[start of SOURCE EXCERPT]

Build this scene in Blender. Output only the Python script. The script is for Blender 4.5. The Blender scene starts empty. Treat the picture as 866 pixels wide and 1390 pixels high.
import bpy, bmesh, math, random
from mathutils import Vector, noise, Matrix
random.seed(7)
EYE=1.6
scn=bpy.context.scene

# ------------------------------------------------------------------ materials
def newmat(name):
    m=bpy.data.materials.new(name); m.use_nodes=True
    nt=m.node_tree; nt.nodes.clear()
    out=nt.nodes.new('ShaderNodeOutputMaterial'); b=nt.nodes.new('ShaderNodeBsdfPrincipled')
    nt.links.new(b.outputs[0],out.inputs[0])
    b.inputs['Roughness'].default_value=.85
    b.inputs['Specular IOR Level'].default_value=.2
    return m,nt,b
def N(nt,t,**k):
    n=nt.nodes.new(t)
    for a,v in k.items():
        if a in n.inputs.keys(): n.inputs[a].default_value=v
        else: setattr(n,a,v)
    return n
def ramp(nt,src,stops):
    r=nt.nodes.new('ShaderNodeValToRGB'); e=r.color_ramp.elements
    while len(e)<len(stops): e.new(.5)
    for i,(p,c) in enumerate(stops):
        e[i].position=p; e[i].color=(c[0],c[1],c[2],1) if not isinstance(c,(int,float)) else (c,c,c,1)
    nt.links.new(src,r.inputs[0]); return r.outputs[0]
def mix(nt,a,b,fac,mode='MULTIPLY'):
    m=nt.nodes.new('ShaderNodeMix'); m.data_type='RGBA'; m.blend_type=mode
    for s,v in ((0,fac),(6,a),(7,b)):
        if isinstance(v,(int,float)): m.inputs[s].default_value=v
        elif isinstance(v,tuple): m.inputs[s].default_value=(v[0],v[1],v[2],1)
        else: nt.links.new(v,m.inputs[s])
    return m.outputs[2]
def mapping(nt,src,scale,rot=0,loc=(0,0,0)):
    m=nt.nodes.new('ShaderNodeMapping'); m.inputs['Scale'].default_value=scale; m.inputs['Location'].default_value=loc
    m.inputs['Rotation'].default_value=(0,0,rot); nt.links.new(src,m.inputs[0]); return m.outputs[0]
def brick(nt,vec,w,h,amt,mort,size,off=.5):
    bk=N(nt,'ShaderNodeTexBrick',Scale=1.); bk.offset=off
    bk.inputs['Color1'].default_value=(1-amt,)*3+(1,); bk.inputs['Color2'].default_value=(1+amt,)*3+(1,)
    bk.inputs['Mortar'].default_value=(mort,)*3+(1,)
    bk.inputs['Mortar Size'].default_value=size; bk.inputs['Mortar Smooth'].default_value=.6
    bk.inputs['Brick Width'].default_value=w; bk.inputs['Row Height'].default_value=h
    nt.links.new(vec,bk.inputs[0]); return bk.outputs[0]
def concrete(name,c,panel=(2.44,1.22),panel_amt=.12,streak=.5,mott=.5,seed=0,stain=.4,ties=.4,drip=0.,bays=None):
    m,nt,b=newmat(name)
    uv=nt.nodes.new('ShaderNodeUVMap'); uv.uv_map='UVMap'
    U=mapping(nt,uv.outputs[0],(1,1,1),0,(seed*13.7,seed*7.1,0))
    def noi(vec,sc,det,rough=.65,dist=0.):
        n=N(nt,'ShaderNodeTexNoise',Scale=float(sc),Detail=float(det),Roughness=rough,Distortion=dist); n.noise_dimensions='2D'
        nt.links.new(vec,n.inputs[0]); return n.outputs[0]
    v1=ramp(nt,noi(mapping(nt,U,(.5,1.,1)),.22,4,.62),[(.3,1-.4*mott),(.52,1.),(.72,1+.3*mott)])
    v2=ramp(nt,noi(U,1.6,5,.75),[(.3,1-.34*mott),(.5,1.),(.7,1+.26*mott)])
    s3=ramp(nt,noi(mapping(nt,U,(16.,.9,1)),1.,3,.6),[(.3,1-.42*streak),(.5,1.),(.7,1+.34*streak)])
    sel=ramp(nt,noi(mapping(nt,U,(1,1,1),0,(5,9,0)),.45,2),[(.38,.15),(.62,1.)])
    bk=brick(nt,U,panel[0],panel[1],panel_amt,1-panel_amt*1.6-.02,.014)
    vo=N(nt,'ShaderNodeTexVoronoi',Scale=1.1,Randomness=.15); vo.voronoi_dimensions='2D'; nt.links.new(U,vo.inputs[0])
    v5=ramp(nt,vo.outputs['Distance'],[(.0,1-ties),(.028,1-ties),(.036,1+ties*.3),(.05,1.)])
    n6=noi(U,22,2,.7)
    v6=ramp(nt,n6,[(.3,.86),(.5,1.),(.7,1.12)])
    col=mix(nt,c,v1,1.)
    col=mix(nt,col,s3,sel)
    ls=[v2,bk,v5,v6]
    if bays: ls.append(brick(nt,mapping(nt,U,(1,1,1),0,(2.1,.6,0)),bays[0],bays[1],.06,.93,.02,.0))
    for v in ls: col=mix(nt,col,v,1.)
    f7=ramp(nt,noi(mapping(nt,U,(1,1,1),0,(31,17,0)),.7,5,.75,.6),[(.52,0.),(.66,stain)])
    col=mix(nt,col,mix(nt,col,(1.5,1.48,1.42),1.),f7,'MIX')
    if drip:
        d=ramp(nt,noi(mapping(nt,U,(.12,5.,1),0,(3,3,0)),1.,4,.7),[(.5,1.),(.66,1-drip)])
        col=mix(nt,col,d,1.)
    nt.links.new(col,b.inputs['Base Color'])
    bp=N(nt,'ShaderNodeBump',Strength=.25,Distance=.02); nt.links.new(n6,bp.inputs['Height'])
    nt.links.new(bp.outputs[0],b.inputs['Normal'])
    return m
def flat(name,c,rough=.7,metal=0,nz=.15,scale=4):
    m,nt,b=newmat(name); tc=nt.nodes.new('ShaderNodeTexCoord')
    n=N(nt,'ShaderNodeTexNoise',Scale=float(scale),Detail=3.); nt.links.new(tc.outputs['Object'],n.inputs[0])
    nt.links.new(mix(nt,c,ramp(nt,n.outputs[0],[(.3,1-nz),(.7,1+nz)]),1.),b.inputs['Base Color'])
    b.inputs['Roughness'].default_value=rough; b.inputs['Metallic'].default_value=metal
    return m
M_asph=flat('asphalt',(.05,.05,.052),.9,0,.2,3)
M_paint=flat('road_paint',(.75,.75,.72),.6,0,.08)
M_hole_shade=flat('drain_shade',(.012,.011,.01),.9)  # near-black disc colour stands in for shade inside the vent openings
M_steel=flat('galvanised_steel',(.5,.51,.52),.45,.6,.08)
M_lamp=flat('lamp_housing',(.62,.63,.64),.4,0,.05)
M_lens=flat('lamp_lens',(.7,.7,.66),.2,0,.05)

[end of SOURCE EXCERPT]

WHAT YOU HAVE TO DO:
Extract the first line above and each line after it up to and including the one with "scn=bpy.context.scene", please, exactly and with nothing else.

EXPECTED ANSWER:
Build this scene in Blender. Output only the Python script. The script is for Blender 4.5. The Blender scene starts empty. Treat the picture as 866 pixels wide and 1390 pixels high.
import bpy, bmesh, math, random
from mathutils import Vector, noise, Matrix
random.seed(7)
EYE=1.6
scn=bpy.context.scene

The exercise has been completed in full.